Atas dasar hal tersebut, seperti halnya dalam Hukum Perdata, daluarsa dalam Hukum Keuangan Negara pun dibedakan ke dalam daluarsa yang bersifat akuisitif (acquisitive verjaring) dan daluarsa yang bersifat ekstintif (extinctieve verjaring) 
Daluarsa yang bersifat akuisitif (acquisitive verjaring), pada prinsipnya,  merupakan daluarsa (lewat waktu) yang mengakibatkan diperolehnya hak oleh Negara atau dibebaskannya  Negara dari kewajiban tertentuSementara itu, pengertian daluarsa yang bersifat ekstintif (extinctieve verjaring) merupakan daluarsa yang, pada prinsipnya, mengakibatkan hilangnya hak tertentu Negara.
Di masa lalu, sejak masa kolonial Belanda hingga lahirnya Undang-undang bidang Keuangan Negara pada sekitar tahun 2003, masalah kedaluarsaan dalam pengelolaan keuangan negara di Indonesia, khususnya yang bersifat akuisitif di atur dalam pasal 60 Indonesische Comptabiliteits Wet (ICW).
Dalam versi Bahasa Indonesia pasal 60 ICW tersebut berbunyi sebagai berikut :
“ Menyimpang dari pasal-pasal 1954 dan 1967 buku undang-undang hukum sipil di Hindia Belanda, maka tagihan-tagihan atas negara karena hutang-hutang uang atas beban Hindia Belanda, tanpa diperhatikan bangsa apa penagih hutang, kedaluarsa dalam jangka waktu lima tahun setelah 31 Desember tahun hutang itu timbul, kecuali bilamana hutang itu telah terkena kedaluarsa yang jangka waktunya lebih pendek. “
Sementara itu, tidak seperti halnya yang selama ini diperkirakan oleh semua pihak, bahwa daluarsa yang bersifat ekstintif dalam pengelolaan keuangan pada masa Hindia Belanda ternyata tidak diatur berdasarkan ICW.  Dari penelusuran terhadap kepustakaan lama tentang Thesauri Negara (Perbendaharaan Negara) masalah daluarsa ekstintif, yang pada umumnya terjadi terhadap ganti rugi oleh para pegawai negeri, baik dalam statusnya sebagai administrator maupun sebagai bendaharawan,  pengaturannya didasarkan pada pasal 9 Staatsblad (Lembaran Negara) Tahun 1904 No. 241.
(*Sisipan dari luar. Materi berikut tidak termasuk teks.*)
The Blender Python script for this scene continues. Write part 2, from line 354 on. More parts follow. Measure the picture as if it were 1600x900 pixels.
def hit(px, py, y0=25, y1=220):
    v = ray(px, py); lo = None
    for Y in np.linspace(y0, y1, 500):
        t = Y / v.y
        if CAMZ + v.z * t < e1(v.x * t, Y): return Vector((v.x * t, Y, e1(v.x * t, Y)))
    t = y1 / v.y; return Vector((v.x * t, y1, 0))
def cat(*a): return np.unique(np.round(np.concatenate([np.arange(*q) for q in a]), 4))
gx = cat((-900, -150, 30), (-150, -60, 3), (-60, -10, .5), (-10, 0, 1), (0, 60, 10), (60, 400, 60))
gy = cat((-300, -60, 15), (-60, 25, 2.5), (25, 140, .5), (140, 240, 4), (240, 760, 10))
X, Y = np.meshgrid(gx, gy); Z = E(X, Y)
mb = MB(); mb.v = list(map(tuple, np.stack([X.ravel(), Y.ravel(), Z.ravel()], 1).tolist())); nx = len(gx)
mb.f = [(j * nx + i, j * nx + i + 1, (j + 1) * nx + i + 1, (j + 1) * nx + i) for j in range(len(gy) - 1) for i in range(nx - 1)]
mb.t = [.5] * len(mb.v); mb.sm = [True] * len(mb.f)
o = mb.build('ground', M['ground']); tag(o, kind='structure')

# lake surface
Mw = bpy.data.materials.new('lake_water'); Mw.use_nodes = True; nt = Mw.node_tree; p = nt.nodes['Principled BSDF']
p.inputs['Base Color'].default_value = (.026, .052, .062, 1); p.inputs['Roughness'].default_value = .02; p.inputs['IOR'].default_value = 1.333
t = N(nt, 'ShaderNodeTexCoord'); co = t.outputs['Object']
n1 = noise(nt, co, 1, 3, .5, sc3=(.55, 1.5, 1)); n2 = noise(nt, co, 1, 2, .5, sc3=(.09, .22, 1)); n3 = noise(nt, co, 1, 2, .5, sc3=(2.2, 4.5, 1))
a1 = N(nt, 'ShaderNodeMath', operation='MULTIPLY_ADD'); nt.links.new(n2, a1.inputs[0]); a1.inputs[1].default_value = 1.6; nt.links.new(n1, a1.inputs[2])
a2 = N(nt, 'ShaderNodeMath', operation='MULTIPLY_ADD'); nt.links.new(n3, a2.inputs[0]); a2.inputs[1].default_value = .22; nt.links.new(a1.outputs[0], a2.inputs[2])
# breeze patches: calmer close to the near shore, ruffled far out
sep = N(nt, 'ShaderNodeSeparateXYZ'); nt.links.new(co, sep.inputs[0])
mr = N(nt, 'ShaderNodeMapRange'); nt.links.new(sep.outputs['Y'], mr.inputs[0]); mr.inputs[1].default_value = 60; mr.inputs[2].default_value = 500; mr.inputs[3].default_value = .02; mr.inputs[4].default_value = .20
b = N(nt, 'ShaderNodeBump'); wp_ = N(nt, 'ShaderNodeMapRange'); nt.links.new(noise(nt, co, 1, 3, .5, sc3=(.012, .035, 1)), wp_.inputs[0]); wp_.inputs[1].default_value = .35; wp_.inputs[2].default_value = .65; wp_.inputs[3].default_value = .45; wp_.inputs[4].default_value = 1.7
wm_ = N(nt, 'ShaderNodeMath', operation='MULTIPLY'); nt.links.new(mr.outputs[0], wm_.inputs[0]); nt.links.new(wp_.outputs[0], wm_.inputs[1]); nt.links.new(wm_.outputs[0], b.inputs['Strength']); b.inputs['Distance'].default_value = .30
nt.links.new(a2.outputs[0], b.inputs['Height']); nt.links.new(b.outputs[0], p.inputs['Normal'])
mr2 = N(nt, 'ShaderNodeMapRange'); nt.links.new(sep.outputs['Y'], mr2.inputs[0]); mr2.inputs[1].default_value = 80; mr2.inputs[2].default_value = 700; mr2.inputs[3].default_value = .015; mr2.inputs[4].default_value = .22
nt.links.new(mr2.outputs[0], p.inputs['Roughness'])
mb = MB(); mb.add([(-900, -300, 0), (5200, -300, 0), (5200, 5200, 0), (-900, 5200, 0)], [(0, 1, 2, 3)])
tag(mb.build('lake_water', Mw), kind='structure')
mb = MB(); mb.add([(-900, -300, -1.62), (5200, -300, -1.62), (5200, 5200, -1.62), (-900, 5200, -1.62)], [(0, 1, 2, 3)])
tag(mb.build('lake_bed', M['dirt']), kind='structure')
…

 ------------------- desole, pas encore fini ------



[1] Dirangkum dari Penjelasan sebagai Ahli Hukum Keuangan Negara di hadapan Majelis Hakim Mahkamah Konstitusi pada tanggal 31 Juli 2017 dan diskusi di Auditorat BinBangkum BPK RI tanggal 17 Desember 2019
[2] Gugatan dimaksud, yang dalam bahasa populernya dikenal dengan istilah Judicial Review, menyangkut konstitusionalitas Undang-undang No 1 tahun 2014 tentang Perbendaharaan Negara, khususnya pasal 40.